Actually, secondary flightlessness is the simplest and most parsimonous way to
describe the relationship between birds and theropod dinosaurs. In BCF, the
wing does not go through a state in which it is a short forelimb before it
once again becomes a long forelimb (as in primitive archosaurs); it starts out
as a long, grasping forelimb in quadrupedal tree-climbing archosaurs and it
remains a long forelimb in dino-birds and birds. The short forelimbs of
theropods are >derived< proto-wings, just as the short forelimbs of extant
flightless birds are derived neo-wings. In BCF, birds do not go through a
state in which they become large, heavy, ground-dwelling cursorial bipeds
before once more becoming small; they start out as small, lightweight,
arboreal forms (probably as far back as the Permian) and remain so. The large,
unflightworthy size and bipedal cursorial lifestyle of theropods are derived
relative to the common ancestor of birds and theropods.
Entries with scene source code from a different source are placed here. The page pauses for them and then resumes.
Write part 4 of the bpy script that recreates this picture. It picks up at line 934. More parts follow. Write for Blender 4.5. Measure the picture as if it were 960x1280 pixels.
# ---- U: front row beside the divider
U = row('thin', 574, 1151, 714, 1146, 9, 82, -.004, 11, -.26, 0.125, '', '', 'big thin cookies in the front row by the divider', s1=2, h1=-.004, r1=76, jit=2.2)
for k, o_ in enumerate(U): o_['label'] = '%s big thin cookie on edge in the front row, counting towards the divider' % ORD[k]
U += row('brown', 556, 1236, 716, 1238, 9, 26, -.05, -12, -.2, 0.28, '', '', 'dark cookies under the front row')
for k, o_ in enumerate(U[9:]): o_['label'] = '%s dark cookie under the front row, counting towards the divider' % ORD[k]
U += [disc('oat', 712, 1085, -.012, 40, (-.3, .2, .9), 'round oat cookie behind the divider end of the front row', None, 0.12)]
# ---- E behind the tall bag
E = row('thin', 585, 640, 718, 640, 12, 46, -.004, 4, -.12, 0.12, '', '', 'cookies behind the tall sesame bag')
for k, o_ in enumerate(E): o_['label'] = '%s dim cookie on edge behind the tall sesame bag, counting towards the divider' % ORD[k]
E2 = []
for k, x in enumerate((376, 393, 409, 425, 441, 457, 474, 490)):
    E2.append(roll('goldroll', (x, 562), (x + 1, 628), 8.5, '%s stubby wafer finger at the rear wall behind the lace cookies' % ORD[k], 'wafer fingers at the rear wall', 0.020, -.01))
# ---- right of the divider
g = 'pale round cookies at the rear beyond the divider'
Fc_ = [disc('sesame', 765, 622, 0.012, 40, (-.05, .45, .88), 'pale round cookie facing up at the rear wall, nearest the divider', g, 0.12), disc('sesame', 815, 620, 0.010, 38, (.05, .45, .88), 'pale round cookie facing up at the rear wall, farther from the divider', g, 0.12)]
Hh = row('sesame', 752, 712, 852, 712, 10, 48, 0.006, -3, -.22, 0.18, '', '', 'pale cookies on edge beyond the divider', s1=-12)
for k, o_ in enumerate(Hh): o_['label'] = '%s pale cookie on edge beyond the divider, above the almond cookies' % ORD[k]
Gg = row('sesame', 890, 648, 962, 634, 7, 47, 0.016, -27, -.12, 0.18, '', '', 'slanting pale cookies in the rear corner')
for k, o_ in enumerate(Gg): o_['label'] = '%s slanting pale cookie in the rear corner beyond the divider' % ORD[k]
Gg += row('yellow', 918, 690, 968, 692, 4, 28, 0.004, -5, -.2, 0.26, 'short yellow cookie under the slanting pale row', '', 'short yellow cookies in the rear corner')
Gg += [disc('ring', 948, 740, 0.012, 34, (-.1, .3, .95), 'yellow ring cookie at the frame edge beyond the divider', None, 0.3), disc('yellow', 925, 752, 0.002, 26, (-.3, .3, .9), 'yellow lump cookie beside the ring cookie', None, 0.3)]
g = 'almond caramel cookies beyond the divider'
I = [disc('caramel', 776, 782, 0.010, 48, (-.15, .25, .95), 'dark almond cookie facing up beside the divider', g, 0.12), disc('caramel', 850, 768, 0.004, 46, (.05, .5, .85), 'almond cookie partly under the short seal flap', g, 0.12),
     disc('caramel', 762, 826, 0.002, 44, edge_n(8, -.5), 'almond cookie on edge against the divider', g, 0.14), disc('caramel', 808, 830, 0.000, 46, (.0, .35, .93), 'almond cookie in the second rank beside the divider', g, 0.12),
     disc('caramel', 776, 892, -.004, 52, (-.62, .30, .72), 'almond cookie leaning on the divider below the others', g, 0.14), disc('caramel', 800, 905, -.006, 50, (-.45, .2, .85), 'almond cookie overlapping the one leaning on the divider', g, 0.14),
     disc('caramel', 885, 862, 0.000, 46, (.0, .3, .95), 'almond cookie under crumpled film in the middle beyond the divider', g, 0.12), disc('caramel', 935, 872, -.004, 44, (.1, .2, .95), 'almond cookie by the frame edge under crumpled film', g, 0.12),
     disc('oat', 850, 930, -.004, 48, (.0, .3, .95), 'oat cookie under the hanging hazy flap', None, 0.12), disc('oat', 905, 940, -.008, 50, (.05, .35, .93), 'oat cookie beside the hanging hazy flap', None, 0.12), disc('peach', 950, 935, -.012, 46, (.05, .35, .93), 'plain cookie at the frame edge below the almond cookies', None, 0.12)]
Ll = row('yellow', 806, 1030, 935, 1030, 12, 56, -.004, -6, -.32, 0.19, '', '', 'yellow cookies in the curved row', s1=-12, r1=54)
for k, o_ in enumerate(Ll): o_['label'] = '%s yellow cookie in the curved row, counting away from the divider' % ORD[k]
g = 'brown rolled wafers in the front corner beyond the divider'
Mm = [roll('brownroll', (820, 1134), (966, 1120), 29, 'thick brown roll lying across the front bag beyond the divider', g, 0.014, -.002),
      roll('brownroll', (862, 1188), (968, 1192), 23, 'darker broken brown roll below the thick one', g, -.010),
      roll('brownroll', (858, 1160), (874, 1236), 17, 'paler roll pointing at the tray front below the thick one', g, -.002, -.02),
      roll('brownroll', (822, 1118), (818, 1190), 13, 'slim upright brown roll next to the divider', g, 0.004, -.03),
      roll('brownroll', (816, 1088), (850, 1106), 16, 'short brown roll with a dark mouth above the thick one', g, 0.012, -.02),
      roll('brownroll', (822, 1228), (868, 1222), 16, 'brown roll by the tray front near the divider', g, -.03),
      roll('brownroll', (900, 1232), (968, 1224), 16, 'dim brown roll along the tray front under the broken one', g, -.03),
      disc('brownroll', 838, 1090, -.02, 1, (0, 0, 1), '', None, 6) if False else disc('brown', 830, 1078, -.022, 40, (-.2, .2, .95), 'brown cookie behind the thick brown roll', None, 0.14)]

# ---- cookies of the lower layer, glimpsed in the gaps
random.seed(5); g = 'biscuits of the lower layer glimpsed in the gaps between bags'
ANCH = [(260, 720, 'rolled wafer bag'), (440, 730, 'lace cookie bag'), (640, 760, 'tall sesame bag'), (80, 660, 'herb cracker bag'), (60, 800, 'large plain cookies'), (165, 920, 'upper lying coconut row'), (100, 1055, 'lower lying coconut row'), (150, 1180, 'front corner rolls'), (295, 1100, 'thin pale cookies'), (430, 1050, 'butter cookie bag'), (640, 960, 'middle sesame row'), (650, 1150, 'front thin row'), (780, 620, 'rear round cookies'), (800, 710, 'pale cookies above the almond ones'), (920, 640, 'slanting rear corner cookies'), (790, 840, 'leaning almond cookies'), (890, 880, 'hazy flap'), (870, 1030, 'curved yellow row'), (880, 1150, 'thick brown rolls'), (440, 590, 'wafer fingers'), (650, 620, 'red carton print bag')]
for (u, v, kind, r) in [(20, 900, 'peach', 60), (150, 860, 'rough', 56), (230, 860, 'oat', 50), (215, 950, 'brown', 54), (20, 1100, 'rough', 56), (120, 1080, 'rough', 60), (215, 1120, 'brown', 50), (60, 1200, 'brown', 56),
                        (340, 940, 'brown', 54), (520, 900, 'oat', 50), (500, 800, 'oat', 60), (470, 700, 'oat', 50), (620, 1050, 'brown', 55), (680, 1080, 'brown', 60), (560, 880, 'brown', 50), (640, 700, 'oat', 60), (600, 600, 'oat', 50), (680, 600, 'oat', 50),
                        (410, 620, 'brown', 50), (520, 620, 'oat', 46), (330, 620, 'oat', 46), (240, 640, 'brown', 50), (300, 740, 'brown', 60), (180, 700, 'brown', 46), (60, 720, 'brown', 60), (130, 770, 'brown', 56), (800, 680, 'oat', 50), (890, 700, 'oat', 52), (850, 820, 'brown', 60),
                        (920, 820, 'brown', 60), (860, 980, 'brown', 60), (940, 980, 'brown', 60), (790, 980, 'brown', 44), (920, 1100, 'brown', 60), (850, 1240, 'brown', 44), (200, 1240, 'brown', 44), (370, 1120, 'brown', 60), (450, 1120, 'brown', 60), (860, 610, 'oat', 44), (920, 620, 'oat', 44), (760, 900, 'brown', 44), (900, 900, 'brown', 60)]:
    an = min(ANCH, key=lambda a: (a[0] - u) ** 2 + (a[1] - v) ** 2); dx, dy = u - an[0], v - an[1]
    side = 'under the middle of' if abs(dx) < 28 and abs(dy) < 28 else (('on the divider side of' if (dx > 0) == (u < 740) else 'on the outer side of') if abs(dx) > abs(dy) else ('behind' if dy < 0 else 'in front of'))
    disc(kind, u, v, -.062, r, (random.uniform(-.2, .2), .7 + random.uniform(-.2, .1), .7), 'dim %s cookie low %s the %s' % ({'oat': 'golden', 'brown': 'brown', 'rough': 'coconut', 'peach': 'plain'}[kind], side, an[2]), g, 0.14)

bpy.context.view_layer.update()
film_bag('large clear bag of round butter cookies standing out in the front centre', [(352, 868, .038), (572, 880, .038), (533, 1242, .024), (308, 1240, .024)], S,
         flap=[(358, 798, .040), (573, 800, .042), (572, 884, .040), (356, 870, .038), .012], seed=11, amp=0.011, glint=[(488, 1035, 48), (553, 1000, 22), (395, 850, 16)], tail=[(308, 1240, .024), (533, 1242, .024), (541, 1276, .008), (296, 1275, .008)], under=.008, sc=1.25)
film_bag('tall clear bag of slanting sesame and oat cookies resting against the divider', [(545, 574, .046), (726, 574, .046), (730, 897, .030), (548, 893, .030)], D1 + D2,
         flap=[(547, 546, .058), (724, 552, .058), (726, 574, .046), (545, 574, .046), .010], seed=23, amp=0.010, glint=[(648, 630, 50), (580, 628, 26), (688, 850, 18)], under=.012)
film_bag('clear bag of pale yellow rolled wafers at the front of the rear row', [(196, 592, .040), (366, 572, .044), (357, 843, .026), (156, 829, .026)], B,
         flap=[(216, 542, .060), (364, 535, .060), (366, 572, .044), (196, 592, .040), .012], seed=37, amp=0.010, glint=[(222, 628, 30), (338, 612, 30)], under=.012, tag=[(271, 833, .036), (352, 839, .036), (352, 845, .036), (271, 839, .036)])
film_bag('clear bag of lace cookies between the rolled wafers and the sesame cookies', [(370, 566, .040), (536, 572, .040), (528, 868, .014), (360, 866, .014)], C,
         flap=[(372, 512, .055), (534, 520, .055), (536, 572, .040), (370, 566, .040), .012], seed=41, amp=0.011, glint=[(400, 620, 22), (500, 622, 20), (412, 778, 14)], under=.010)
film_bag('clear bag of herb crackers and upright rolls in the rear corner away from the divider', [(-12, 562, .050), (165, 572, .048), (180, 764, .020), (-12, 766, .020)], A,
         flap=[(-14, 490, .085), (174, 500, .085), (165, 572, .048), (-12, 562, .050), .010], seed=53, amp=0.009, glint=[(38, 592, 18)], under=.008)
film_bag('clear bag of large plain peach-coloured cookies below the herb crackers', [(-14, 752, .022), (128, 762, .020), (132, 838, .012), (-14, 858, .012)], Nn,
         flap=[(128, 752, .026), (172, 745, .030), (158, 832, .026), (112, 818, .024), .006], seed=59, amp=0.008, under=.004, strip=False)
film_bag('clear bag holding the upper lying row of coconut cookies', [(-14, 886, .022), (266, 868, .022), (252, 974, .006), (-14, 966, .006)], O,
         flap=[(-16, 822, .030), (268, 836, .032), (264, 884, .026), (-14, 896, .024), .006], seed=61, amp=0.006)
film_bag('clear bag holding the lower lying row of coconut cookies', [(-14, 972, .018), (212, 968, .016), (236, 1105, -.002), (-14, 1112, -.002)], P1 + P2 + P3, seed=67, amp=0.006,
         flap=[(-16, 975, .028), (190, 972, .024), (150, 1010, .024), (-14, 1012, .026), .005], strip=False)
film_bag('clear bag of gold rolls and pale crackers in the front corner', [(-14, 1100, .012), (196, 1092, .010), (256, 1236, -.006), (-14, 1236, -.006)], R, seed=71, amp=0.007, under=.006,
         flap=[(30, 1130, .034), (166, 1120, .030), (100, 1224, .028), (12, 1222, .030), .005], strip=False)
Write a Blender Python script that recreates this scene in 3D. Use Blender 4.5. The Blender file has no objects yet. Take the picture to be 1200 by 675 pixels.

And so on with features of the feet, tail, and skeleton. There are no miracles
in BCF, no magic moments when flightless, ground-dwelling theropods suddenly
find themselves with exactly the right mix of features they need for flight
where before there was none. Just good old plodding evolution, acting
incrementally over tens of millions of years on dozens or hundreds of
different arboreal dino-bird lineages until finally recognizable avians
appear. This is the whole point of BCF.